Arctic Monkeys’ Seventh Album, ‘The Car,’ Broke Down in the Parking Lot

Arctic Monkeys’ Seventh Album, The Car, Broke Down in the Parking Lot

Domino Recording Company

Gillian Neale and Sydney Smith

The Arctic Monkeys’ new album The Car is an elevated take on old lounge rock love songs. Lead singer Alex Turner shows off a new ability of his vocal range, a higher pitched, breathier sound, compared to his more recognizable, lower range singing. However, this new sound was not enough to kickstart the engine, and instead is more comparable to the tortuous feeling of watching paint dry.

Arctic Monkeys are an English rock band formed in 2002, but their new work strays far from rock. Taking on a more airy sound, songs on The Car are similar to older Arctic Monkeys songs, such as the 2006 hit “Baby I’m Yours” and “Cornerstone” off of their 2009 album Humbug.

The Car seamlessly combines orchestral sounds of violin and piano with funky electric guitar and blues-y drumlines, but somehow still manages to disappoint. The charts were left unimpacted while the band’s signature sound was left behind. According to Billboard, the album hit #1 in the UK, but any other success was quickly spoiled by Taylor Swift’s Midnights. Album sales have hit 25,000 since the album came out — a small amount compared to their fifth and most popular studio album, AM, which became the second-highest selling album of 2013 after just one month.

Every song felt like it would never end — and when it did, it wasn’t even noticeable. There was no distinction between any of the songs, other than slight differentiations of tempo and chord progressions.

It was frustrating that the majority of the songs had (at most) three verses and a chorus, which were repeated and drawn out for nearly four minutes each time. The entire album feels boring and stretched out; each song felt like an excruciating wait with a build up to no reward.

The album is still pleasant to listen to, but would sound better as background music. The Car felt like it was one 38-minute song that had been cut into a few sections and given different names in an attempt to make the project album-length. It would’ve been better as an EP.

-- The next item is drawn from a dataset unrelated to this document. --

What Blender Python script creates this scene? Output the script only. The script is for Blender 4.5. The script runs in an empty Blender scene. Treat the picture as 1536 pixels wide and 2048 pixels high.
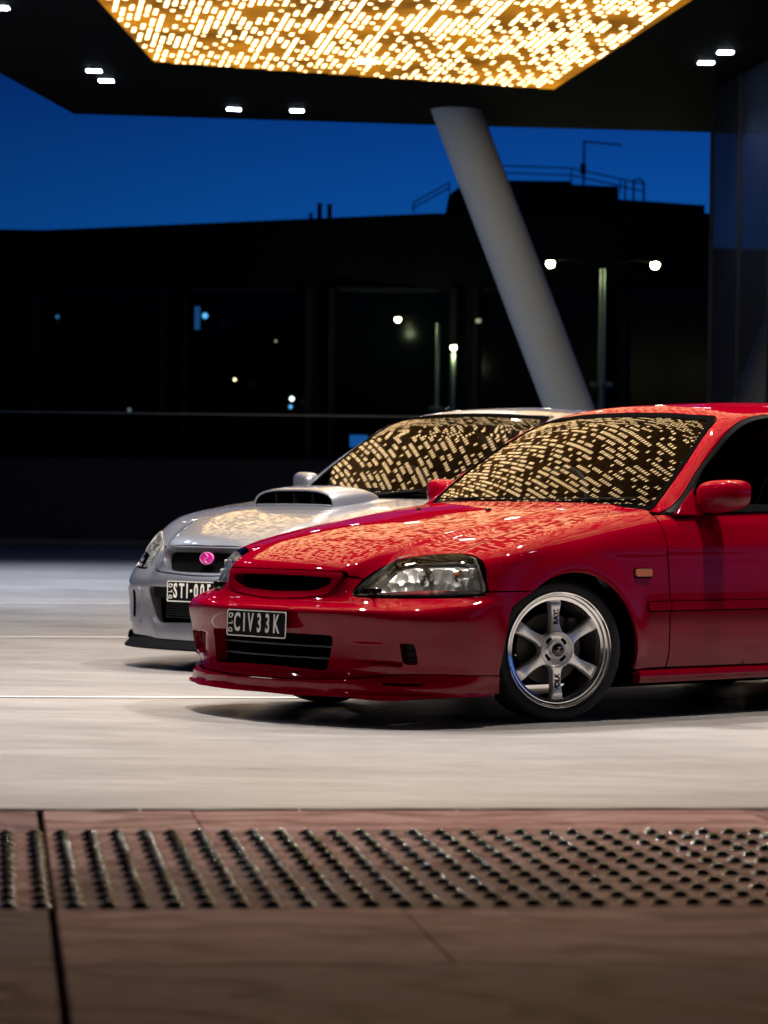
import bpy, bmesh, math, random
import numpy as np
from mathutils import Vector, Matrix
from mathutils.geometry import delaunay_2d_cdt
random.seed(7); RNG = np.random.RandomState(11)
SC = bpy.context.scene; COL = SC.collection
# ------------------------------------------------------------------ camera
CAM_H = .878; FPX = 5749.; PITCH = math.atan((1024-1008.4)/FPX); ROLL = .0127
cd = bpy.data.cameras.new('camera'); cam = bpy.data.objects.new('camera', cd); COL.objects.link(cam)
cd.sensor_fit = 'HORIZONTAL'; cd.sensor_width = 24.0; cd.lens = 24.0*FPX/1536; cd.clip_end = 1500; cd.clip_start = .1
_f = Vector((0, math.cos(PITCH), -math.sin(PITCH))); _r = Vector((1, 0, 0)); _d = Vector((0, -math.sin(PITCH), -math.cos(PITCH)))
_c, _s = math.cos(ROLL), math.sin(ROLL)
_r2 = _r*_c-_d*_s; _d2 = _r*_s+_d*_c
cam.matrix_world = Matrix(((_r2.x, -_d2.x, -_f.x, 0), (_r2.y, -_d2.y, -_f.y, 0), (_r2.z, -_d2.z, -_f.z, CAM_H), (0, 0, 0, 1)))
cd.dof.use_dof = True; cd.dof.focus_distance = 11.9; cd.dof.aperture_fstop = 4.6; cd.dof.aperture_blades = 9
SC.camera = cam
# ------------------------------------------------------------------ world: clear dusk sky
W = bpy.data.worlds.new("World"); SC.world = W; W.use_nodes = True
nt = W.node_tree; nt.nodes.clear()
wo = nt.nodes.new('ShaderNodeOutputWorld'); bg = nt.nodes.new('ShaderNodeBackground')
tc = nt.nodes.new('ShaderNodeTexCoord'); sx = nt.nodes.new('ShaderNodeSeparateXYZ'); cr = nt.nodes.new('ShaderNodeValToRGB')
nt.links.new(tc.outputs['Generated'], sx.inputs[0]); nt.links.new(sx.outputs['Z'], cr.inputs[0])
mrx = nt.nodes.new('ShaderNodeMapRange'); mrx.interpolation_type = 'SMOOTHSTEP'; mrx.inputs[1].default_value = -.32; mrx.inputs[2].default_value = .12; mrx.inputs[3].default_value = .45; mrx.inputs[4].default_value = 1.08
mxw = nt.nodes.new('ShaderNodeMix'); mxw.data_type = 'RGBA'; mxw.blend_type = 'MULTIPLY'; mxw.inputs[0].default_value = 1
nt.links.new(sx.outputs['X'], mrx.inputs[0]); nt.links.new(cr.outputs[0], mxw.inputs[6]); nt.links.new(mrx.outputs[0], mxw.inputs[7]); nt.links.new(mxw.outputs[2], bg.inputs[0]); nt.links.new(bg.outputs[0], wo.inputs[0])
e = cr.color_ramp.elements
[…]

The results of this release beg the question of if the Arctic Monkeys ever really made it out of the UK. They’ve reached notable success there, topping charts for every album release, but have yet to make much of a global impact. They successfully broke through the US market enough to build a fan base, but that’s about it. Sometimes trying something new has its limits — perhaps that’s why the band has remained relatively “underground” for the past fifteen years.